■ TO DO
In the listing below, count each line containing "that" and answer with the count only.

■ AVAILABLE DATA

+ + + +

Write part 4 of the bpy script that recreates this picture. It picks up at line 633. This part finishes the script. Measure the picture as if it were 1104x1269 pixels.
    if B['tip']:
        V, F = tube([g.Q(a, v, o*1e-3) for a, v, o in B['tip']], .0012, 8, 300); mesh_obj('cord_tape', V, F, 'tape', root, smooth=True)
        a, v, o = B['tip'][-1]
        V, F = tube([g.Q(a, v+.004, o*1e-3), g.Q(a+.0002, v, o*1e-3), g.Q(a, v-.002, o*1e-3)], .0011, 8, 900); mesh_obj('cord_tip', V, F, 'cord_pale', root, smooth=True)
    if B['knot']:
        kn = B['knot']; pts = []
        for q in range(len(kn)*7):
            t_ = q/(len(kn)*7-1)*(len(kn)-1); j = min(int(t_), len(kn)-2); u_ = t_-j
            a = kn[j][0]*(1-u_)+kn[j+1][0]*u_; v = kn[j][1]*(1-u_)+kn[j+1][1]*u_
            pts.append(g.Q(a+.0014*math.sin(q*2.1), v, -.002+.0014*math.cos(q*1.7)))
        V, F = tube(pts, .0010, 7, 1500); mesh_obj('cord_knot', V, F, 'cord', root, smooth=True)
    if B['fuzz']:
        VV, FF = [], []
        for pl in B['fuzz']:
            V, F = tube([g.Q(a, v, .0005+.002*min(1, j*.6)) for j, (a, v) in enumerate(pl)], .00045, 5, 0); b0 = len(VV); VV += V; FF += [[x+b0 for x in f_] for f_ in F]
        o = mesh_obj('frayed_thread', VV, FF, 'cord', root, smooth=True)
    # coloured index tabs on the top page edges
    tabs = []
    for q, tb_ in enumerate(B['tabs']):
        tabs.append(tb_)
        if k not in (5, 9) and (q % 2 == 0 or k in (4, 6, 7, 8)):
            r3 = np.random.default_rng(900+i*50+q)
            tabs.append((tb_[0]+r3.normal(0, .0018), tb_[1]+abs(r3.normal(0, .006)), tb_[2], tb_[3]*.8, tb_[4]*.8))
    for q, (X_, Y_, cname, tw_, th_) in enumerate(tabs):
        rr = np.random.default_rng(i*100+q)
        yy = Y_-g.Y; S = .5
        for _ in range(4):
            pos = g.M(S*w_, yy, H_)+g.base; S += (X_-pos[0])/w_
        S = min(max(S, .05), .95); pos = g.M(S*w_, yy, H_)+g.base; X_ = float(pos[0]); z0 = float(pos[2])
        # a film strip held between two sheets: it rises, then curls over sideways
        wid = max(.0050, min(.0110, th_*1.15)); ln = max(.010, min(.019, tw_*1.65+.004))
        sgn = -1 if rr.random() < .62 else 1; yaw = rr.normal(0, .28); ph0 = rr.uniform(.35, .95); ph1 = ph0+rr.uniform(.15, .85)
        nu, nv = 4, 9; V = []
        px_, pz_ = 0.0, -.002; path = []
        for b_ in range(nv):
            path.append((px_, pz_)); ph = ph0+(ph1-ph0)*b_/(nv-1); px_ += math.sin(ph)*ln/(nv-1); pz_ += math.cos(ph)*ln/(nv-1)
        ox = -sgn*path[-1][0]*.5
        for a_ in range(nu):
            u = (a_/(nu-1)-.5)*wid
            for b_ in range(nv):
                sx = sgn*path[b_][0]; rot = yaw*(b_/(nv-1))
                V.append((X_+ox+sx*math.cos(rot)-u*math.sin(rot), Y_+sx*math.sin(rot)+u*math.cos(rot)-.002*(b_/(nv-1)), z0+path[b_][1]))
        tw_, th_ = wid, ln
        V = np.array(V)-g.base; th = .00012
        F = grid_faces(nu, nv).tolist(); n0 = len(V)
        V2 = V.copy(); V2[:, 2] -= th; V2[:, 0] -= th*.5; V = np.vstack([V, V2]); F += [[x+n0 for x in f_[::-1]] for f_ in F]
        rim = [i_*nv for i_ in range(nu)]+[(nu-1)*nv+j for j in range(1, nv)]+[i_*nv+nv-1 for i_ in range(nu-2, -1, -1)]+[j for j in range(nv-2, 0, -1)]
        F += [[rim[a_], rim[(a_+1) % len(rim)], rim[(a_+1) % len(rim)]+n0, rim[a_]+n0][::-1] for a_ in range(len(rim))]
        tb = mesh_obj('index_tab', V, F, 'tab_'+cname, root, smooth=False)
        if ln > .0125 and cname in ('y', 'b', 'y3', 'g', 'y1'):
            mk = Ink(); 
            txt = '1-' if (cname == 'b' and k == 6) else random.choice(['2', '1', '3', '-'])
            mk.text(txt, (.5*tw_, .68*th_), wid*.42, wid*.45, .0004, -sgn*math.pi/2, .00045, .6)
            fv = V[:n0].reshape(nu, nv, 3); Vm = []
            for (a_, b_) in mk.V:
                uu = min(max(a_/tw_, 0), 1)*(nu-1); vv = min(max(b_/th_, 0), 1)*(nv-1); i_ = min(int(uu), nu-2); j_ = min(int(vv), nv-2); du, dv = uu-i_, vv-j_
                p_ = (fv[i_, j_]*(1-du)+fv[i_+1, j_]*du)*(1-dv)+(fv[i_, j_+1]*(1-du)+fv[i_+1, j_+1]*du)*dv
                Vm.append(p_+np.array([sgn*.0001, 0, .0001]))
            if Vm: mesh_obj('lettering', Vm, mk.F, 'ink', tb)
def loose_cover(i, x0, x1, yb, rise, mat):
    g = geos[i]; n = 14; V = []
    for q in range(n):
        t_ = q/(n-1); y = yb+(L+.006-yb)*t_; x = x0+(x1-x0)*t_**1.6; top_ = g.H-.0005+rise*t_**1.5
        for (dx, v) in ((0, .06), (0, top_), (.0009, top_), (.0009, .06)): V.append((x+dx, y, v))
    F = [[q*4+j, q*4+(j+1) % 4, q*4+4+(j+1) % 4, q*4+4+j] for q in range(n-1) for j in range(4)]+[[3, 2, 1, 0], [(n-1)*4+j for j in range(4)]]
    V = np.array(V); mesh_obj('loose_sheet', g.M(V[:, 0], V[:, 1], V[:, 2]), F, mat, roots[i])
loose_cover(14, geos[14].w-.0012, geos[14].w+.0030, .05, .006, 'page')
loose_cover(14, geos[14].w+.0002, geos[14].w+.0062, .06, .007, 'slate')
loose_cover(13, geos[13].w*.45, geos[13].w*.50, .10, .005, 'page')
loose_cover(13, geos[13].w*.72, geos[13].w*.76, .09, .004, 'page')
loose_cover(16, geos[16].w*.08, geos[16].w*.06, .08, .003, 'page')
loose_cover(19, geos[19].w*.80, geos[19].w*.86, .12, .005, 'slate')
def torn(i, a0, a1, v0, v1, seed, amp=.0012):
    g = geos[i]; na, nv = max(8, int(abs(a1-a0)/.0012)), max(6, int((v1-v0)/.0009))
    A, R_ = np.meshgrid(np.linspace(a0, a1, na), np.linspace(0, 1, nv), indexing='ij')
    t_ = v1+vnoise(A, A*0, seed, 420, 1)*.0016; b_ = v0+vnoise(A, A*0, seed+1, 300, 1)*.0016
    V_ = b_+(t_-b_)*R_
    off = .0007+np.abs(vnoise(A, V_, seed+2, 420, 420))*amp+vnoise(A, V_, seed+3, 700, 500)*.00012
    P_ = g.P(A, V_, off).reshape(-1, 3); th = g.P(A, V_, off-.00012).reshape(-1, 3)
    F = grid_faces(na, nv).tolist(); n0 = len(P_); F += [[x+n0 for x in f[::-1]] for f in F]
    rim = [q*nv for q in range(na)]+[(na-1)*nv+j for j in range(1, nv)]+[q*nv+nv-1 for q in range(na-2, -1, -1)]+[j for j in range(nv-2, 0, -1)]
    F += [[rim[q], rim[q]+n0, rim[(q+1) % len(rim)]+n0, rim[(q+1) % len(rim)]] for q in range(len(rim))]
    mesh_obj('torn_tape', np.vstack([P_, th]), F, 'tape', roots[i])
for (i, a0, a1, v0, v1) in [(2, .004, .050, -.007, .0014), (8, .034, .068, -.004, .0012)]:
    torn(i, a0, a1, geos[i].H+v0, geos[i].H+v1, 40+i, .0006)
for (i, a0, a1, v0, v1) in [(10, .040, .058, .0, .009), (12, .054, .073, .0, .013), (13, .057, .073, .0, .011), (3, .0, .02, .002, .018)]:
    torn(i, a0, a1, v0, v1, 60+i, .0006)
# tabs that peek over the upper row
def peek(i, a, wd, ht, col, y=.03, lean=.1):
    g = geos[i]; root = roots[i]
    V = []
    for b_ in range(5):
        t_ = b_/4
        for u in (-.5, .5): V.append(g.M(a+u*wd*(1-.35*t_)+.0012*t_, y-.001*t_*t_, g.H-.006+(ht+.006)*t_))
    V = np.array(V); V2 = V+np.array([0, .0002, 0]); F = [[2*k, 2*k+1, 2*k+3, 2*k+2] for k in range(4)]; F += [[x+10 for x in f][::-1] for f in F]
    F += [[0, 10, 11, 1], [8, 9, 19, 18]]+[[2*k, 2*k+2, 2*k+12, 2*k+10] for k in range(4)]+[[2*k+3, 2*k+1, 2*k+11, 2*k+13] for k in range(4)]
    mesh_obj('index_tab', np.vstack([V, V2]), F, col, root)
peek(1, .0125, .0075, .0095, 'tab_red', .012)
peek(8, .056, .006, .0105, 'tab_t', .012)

+ + + +

■ WRITTEN REPLY
2